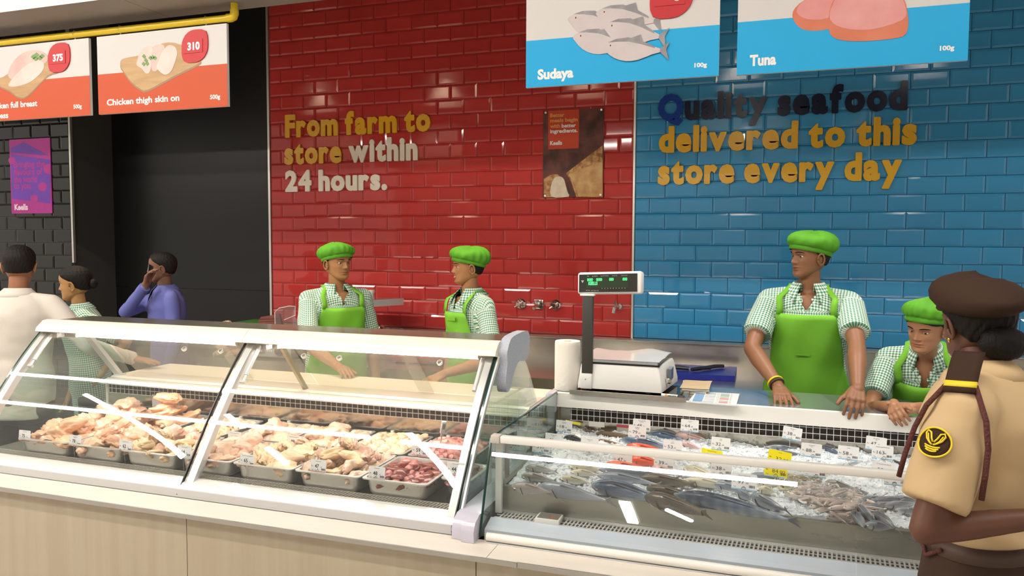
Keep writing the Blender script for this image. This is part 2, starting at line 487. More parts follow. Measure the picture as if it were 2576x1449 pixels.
def px(poly, Y):  # outline given on the photograph, placed on the real plane of the board
    return [tuple(at_y(x, y, Y)[[0, 2]]) for x, y in poly]
def decal(mb, poly, Y, m=0): mb.prism(px(poly, Y), Y, Y - .0006, 'y', m)
def smooth_poly(p, n=4):
    out = []; k = len(p)
    for i in range(k):
        a, b_, c, d = [np.array(p[(i + j - 1) % k], float) for j in range(4)]
        for t in np.linspace(0, 1, n, endpoint=False):
            out.append(tuple(.5 * ((2 * b_) + (-a + c) * t + (2 * a - 5 * b_ + 4 * c - d) * t * t + (-a + 3 * b_ - 3 * c + d) * t ** 3)))
    return out

def board(label, x0, x1, z0, z1, zs, mcol, hooks):
    t = thing('price_board', label, 'sign', ((x0 + x1) / 2, SY, z0), 'hanging price boards')
    b = MB(); b.box(x0, x1, SY - .004, SY + .012, z0, z1); b.obj('panel', M_signwhite, t, None)
    b = MB(); b.box(x0, x1, SY - .0047, SY - .0041, z0, zs); b.obj('colour_band', mcol, t, None)
    b = MB()
    for hx in hooks:
        b.tube([(hx, SY, z1 - .035), (hx + .004, SY - .004, 2.85), (hx, SY - .021, 2.87), (hx, SY - .012, 2.893), (hx, SY + .012, 2.893), (hx, SY + .021, 2.87), (hx - .006, SY, 2.85), (hx - .014, SY, z1 - .01)], .0012, 4)
    b.obj('hanging_wire', mat('clear_wire', (.7, .7, .68), .3), t)
    return t
def badge(t, cx, cz, s, txt, dx=0):
    "leaf shaped red price badge with flip digits"
    pts = []
    for k in range(24):
        w = 2 * PI * k / 24; r = 1.0
        c, q = math.cos(w), math.sin(w)
        e = 4.5 if (c > 0 and q > 0) or (c < 0 and q < 0) else 2.0
        r = (abs(c) ** e + abs(q) ** e) ** (-1 / e)
        pts.append((cx + s * r * c, cz + s * r * q))
    b = MB(); b.prism(pts, SY - .011, SY - .0048, 'y'); g = b.obj('price_badge', M_badge, t, None)
    b = MB(); b.box(cx - s * .80, cx + s * .62, SY - .0135, SY - .0112, cz - s * .42, cz + s * .42); b.obj('digit_holder', M_badge, g, None)
    b = MB(); text_into(b, txt, cx - s * .05 + dx, cz - s * .22, s * .44, bold=.045, y=SY - .0138, align='c'); b.obj('price_digits', M_inkwhite, g, None)
# -- chicken thigh
x0, x1 = -2.870, -1.988
t = board('orange and white hanging board for chicken thigh, second from the yellow rail end', x0, x1, 2.415, 2.846, 2.637, M_signred, (-2.70, -2.12))
Y1 = SY - .0049
bd = [(306, 150), (330, 143), (352, 138), (400, 112), (440, 108), (498, 130), (505, 148), (500, 160), (440, 190), (372, 226), (352, 222), (330, 205), (312, 180), (303, 165)]
b = MB(); decal(b, smooth_poly([(x, y + 5) for x, y in bd], 3), Y1); b.obj('board_edge_print', M_boardedge, t, None)
b = MB(); decal(b, smooth_poly(bd, 3), Y1 - .0006); b.obj('board_print', M_board, t, None)
b = MB()
decal(b, smooth_poly([(346, 150), (352, 132), (366, 118), (380, 116), (386, 130), (382, 150), (378, 178), (368, 185), (356, 172), (344, 164)], 3), Y1 - .0012, 0)
decal(b, smooth_poly([(384, 122), (398, 112), (412, 114), (414, 130), (404, 155), (396, 176), (384, 178), (380, 160)], 3), Y1 - .0018, 1)
decal(b, smooth_poly([(400, 150), (410, 128), (424, 114), (440, 118), (446, 134), (440, 158), (430, 180), (416, 188), (402, 180), (394, 168)], 3), Y1 - .0024, 0)
b.obj('chicken_print', [M_pmeat, M_pmeat2], t, None)
b = MB()
for x, y in ((362, 142), (367, 152), (378, 146), (384, 144), (370, 160), (361, 161), (390, 146)):
    decal(b, [(x - 5, y), (x, y - 6), (x + 5, y), (x + 1, y + 6)], Y1 - .0030)
b.obj('herb_print', M_pgreen, t, None)
b = MB(); text_into(b, 'Chicken thigh skin on', at_y(271, 268, SY)[0], 2.462, .033, w=at_y(453, 256, SY)[0] - at_y(271, 268, SY)[0], bold=.03, y=SY - .0052); b.obj('lettering', M_inkwhite, t, None)
b = MB(); text_into(b, '500g', at_y(530, 249, SY)[0], 2.458, .022, w=.066, bold=.03, y=SY - .0052); b.obj('lettering', M_inkwhite, t, None)
c = at_y(493, 117, SY); badge(t, c[0], c[2], .086, '310')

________

(Task to complete)
Give back the whole listing as it stands, minus its pictures.

(Full response)
Keep writing the Blender script for this image. This is part 2, starting at line 487. More parts follow. Measure the picture as if it were 2576x1449 pixels.
def px(poly, Y):  # outline given on the photograph, placed on the real plane of the board
    return [tuple(at_y(x, y, Y)[[0, 2]]) for x, y in poly]
def decal(mb, poly, Y, m=0): mb.prism(px(poly, Y), Y, Y - .0006, 'y', m)
def smooth_poly(p, n=4):
    out = []; k = len(p)
    for i in range(k):
        a, b_, c, d = [np.array(p[(i + j - 1) % k], float) for j in range(4)]
        for t in np.linspace(0, 1, n, endpoint=False):
            out.append(tuple(.5 * ((2 * b_) + (-a + c) * t + (2 * a - 5 * b_ + 4 * c - d) * t * t + (-a + 3 * b_ - 3 * c + d) * t ** 3)))
    return out

def board(label, x0, x1, z0, z1, zs, mcol, hooks):
    t = thing('price_board', label, 'sign', ((x0 + x1) / 2, SY, z0), 'hanging price boards')
    b = MB(); b.box(x0, x1, SY - .004, SY + .012, z0, z1); b.obj('panel', M_signwhite, t, None)
    b = MB(); b.box(x0, x1, SY - .0047, SY - .0041, z0, zs); b.obj('colour_band', mcol, t, None)
    b = MB()
    for hx in hooks:
        b.tube([(hx, SY, z1 - .035), (hx + .004, SY - .004, 2.85), (hx, SY - .021, 2.87), (hx, SY - .012, 2.893), (hx, SY + .012, 2.893), (hx, SY + .021, 2.87), (hx - .006, SY, 2.85), (hx - .014, SY, z1 - .01)], .0012, 4)
    b.obj('hanging_wire', mat('clear_wire', (.7, .7, .68), .3), t)
    return t
def badge(t, cx, cz, s, txt, dx=0):
    "leaf shaped red price badge with flip digits"
    pts = []
    for k in range(24):
        w = 2 * PI * k / 24; r = 1.0
        c, q = math.cos(w), math.sin(w)
        e = 4.5 if (c > 0 and q > 0) or (c < 0 and q < 0) else 2.0
        r = (abs(c) ** e + abs(q) ** e) ** (-1 / e)
        pts.append((cx + s * r * c, cz + s * r * q))
    b = MB(); b.prism(pts, SY - .011, SY - .0048, 'y'); g = b.obj('price_badge', M_badge, t, None)
    b = MB(); b.box(cx - s * .80, cx + s * .62, SY - .0135, SY - .0112, cz - s * .42, cz + s * .42); b.obj('digit_holder', M_badge, g, None)
    b = MB(); text_into(b, txt, cx - s * .05 + dx, cz - s * .22, s * .44, bold=.045, y=SY - .0138, align='c'); b.obj('price_digits', M_inkwhite, g, None)
# -- chicken thigh
x0, x1 = -2.870, -1.988
t = board('orange and white hanging board for chicken thigh, second from the yellow rail end', x0, x1, 2.415, 2.846, 2.637, M_signred, (-2.70, -2.12))
Y1 = SY - .0049
bd = [(306, 150), (330, 143), (352, 138), (400, 112), (440, 108), (498, 130), (505, 148), (500, 160), (440, 190), (372, 226), (352, 222), (330, 205), (312, 180), (303, 165)]
b = MB(); decal(b, smooth_poly([(x, y + 5) for x, y in bd], 3), Y1); b.obj('board_edge_print', M_boardedge, t, None)
b = MB(); decal(b, smooth_poly(bd, 3), Y1 - .0006); b.obj('board_print', M_board, t, None)
b = MB()
decal(b, smooth_poly([(346, 150), (352, 132), (366, 118), (380, 116), (386, 130), (382, 150), (378, 178), (368, 185), (356, 172), (344, 164)], 3), Y1 - .0012, 0)
decal(b, smooth_poly([(384, 122), (398, 112), (412, 114), (414, 130), (404, 155), (396, 176), (384, 178), (380, 160)], 3), Y1 - .0018, 1)
decal(b, smooth_poly([(400, 150), (410, 128), (424, 114), (440, 118), (446, 134), (440, 158), (430, 180), (416, 188), (402, 180), (394, 168)], 3), Y1 - .0024, 0)
b.obj('chicken_print', [M_pmeat, M_pmeat2], t, None)
b = MB()
for x, y in ((362, 142), (367, 152), (378, 146), (384, 144), (370, 160), (361, 161), (390, 146)):
    decal(b, [(x - 5, y), (x, y - 6), (x + 5, y), (x + 1, y + 6)], Y1 - .0030)
b.obj('herb_print', M_pgreen, t, None)
b = MB(); text_into(b, 'Chicken thigh skin on', at_y(271, 268, SY)[0], 2.462, .033, w=at_y(453, 256, SY)[0] - at_y(271, 268, SY)[0], bold=.03, y=SY - .0052); b.obj('lettering', M_inkwhite, t, None)
b = MB(); text_into(b, '500g', at_y(530, 249, SY)[0], 2.458, .022, w=.066, bold=.03, y=SY - .0052); b.obj('lettering', M_inkwhite, t, None)
c = at_y(493, 117, SY); badge(t, c[0], c[2], .086, '310')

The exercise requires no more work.